>>>>>

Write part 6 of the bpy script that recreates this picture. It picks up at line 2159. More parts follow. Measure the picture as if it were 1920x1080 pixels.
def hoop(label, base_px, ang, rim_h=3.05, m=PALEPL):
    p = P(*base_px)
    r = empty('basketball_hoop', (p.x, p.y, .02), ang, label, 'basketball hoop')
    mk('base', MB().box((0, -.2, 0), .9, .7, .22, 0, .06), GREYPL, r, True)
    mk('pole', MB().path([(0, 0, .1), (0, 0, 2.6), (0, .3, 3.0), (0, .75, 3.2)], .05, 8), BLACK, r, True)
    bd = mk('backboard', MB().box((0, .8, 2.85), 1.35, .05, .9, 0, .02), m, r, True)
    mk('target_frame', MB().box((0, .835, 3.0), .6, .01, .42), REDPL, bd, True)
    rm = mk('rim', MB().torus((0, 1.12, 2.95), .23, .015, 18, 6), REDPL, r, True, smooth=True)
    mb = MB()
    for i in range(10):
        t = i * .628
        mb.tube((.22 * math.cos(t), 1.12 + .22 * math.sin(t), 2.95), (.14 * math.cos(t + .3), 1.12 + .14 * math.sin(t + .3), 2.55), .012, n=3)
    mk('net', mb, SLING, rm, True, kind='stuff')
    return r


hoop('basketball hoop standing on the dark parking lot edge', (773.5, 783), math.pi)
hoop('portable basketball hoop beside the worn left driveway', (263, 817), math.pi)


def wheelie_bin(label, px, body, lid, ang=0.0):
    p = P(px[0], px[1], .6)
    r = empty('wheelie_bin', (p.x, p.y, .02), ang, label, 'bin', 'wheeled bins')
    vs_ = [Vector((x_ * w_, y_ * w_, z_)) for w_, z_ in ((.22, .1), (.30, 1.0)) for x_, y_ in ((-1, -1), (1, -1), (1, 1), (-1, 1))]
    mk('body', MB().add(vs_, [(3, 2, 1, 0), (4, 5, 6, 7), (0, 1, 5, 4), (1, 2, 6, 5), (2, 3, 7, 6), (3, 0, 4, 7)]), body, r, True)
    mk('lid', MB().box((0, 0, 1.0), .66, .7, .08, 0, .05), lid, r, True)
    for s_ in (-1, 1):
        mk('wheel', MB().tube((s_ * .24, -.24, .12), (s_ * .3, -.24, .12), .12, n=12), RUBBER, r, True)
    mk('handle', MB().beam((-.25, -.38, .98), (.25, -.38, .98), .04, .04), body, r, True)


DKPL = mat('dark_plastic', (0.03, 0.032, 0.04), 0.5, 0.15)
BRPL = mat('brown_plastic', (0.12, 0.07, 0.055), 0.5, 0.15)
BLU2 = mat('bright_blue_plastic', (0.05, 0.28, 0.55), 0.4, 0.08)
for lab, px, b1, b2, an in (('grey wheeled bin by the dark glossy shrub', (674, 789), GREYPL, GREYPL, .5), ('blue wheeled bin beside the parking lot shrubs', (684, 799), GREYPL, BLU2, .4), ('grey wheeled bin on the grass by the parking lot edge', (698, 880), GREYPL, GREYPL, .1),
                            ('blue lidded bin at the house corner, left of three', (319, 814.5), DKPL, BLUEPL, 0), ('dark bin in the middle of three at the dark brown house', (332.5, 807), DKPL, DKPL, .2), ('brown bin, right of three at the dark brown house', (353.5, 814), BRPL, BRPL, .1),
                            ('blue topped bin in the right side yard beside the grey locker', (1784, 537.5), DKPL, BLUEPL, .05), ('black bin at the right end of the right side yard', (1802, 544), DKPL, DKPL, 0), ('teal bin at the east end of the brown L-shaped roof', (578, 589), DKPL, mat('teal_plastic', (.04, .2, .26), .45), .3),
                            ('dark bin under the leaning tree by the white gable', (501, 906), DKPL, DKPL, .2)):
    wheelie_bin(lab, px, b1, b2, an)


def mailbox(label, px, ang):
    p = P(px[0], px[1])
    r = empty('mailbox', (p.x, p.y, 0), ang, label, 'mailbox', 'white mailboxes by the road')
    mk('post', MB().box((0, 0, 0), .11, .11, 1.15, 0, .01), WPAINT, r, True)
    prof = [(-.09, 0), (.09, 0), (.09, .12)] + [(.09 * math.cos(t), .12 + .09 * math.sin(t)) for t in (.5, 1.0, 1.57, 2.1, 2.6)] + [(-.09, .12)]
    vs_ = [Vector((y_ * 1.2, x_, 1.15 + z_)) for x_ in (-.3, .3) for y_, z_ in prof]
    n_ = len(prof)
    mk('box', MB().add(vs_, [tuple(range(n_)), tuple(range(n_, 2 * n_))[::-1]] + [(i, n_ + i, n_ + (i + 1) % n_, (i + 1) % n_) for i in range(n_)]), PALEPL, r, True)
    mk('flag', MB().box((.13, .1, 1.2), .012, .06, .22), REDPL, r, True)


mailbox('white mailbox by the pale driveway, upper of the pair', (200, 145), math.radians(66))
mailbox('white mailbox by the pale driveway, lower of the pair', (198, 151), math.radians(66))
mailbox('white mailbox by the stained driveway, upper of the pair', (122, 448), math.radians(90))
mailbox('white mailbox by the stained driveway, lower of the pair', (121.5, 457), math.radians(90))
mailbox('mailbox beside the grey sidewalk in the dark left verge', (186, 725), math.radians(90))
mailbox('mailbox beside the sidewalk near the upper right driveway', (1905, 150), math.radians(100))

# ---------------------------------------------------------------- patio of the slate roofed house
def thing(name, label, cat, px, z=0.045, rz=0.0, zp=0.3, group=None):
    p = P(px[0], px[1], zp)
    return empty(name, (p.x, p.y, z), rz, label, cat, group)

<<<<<

* _Task_
Type out all of the material again, word for word.

* _In response_
Write part 6 of the bpy script that recreates this picture. It picks up at line 2159. More parts follow. Measure the picture as if it were 1920x1080 pixels.
def hoop(label, base_px, ang, rim_h=3.05, m=PALEPL):
    p = P(*base_px)
    r = empty('basketball_hoop', (p.x, p.y, .02), ang, label, 'basketball hoop')
    mk('base', MB().box((0, -.2, 0), .9, .7, .22, 0, .06), GREYPL, r, True)
    mk('pole', MB().path([(0, 0, .1), (0, 0, 2.6), (0, .3, 3.0), (0, .75, 3.2)], .05, 8), BLACK, r, True)
    bd = mk('backboard', MB().box((0, .8, 2.85), 1.35, .05, .9, 0, .02), m, r, True)
    mk('target_frame', MB().box((0, .835, 3.0), .6, .01, .42), REDPL, bd, True)
    rm = mk('rim', MB().torus((0, 1.12, 2.95), .23, .015, 18, 6), REDPL, r, True, smooth=True)
    mb = MB()
    for i in range(10):
        t = i * .628
        mb.tube((.22 * math.cos(t), 1.12 + .22 * math.sin(t), 2.95), (.14 * math.cos(t + .3), 1.12 + .14 * math.sin(t + .3), 2.55), .012, n=3)
    mk('net', mb, SLING, rm, True, kind='stuff')
    return r


hoop('basketball hoop standing on the dark parking lot edge', (773.5, 783), math.pi)
hoop('portable basketball hoop beside the worn left driveway', (263, 817), math.pi)


def wheelie_bin(label, px, body, lid, ang=0.0):
    p = P(px[0], px[1], .6)
    r = empty('wheelie_bin', (p.x, p.y, .02), ang, label, 'bin', 'wheeled bins')
    vs_ = [Vector((x_ * w_, y_ * w_, z_)) for w_, z_ in ((.22, .1), (.30, 1.0)) for x_, y_ in ((-1, -1), (1, -1), (1, 1), (-1, 1))]
    mk('body', MB().add(vs_, [(3, 2, 1, 0), (4, 5, 6, 7), (0, 1, 5, 4), (1, 2, 6, 5), (2, 3, 7, 6), (3, 0, 4, 7)]), body, r, True)
    mk('lid', MB().box((0, 0, 1.0), .66, .7, .08, 0, .05), lid, r, True)
    for s_ in (-1, 1):
        mk('wheel', MB().tube((s_ * .24, -.24, .12), (s_ * .3, -.24, .12), .12, n=12), RUBBER, r, True)
    mk('handle', MB().beam((-.25, -.38, .98), (.25, -.38, .98), .04, .04), body, r, True)


DKPL = mat('dark_plastic', (0.03, 0.032, 0.04), 0.5, 0.15)
BRPL = mat('brown_plastic', (0.12, 0.07, 0.055), 0.5, 0.15)
BLU2 = mat('bright_blue_plastic', (0.05, 0.28, 0.55), 0.4, 0.08)
for lab, px, b1, b2, an in (('grey wheeled bin by the dark glossy shrub', (674, 789), GREYPL, GREYPL, .5), ('blue wheeled bin beside the parking lot shrubs', (684, 799), GREYPL, BLU2, .4), ('grey wheeled bin on the grass by the parking lot edge', (698, 880), GREYPL, GREYPL, .1),
                            ('blue lidded bin at the house corner, left of three', (319, 814.5), DKPL, BLUEPL, 0), ('dark bin in the middle of three at the dark brown house', (332.5, 807), DKPL, DKPL, .2), ('brown bin, right of three at the dark brown house', (353.5, 814), BRPL, BRPL, .1),
                            ('blue topped bin in the right side yard beside the grey locker', (1784, 537.5), DKPL, BLUEPL, .05), ('black bin at the right end of the right side yard', (1802, 544), DKPL, DKPL, 0), ('teal bin at the east end of the brown L-shaped roof', (578, 589), DKPL, mat('teal_plastic', (.04, .2, .26), .45), .3),
                            ('dark bin under the leaning tree by the white gable', (501, 906), DKPL, DKPL, .2)):
    wheelie_bin(lab, px, b1, b2, an)


def mailbox(label, px, ang):
    p = P(px[0], px[1])
    r = empty('mailbox', (p.x, p.y, 0), ang, label, 'mailbox', 'white mailboxes by the road')
    mk('post', MB().box((0, 0, 0), .11, .11, 1.15, 0, .01), WPAINT, r, True)
    prof = [(-.09, 0), (.09, 0), (.09, .12)] + [(.09 * math.cos(t), .12 + .09 * math.sin(t)) for t in (.5, 1.0, 1.57, 2.1, 2.6)] + [(-.09, .12)]
    vs_ = [Vector((y_ * 1.2, x_, 1.15 + z_)) for x_ in (-.3, .3) for y_, z_ in prof]
    n_ = len(prof)
    mk('box', MB().add(vs_, [tuple(range(n_)), tuple(range(n_, 2 * n_))[::-1]] + [(i, n_ + i, n_ + (i + 1) % n_, (i + 1) % n_) for i in range(n_)]), PALEPL, r, True)
    mk('flag', MB().box((.13, .1, 1.2), .012, .06, .22), REDPL, r, True)


mailbox('white mailbox by the pale driveway, upper of the pair', (200, 145), math.radians(66))
mailbox('white mailbox by the pale driveway, lower of the pair', (198, 151), math.radians(66))
mailbox('white mailbox by the stained driveway, upper of the pair', (122, 448), math.radians(90))
mailbox('white mailbox by the stained driveway, lower of the pair', (121.5, 457), math.radians(90))
mailbox('mailbox beside the grey sidewalk in the dark left verge', (186, 725), math.radians(90))
mailbox('mailbox beside the sidewalk near the upper right driveway', (1905, 150), math.radians(100))

# ---------------------------------------------------------------- patio of the slate roofed house
def thing(name, label, cat, px, z=0.045, rz=0.0, zp=0.3, group=None):
    p = P(px[0], px[1], zp)
    return empty(name, (p.x, p.y, z), rz, label, cat, group)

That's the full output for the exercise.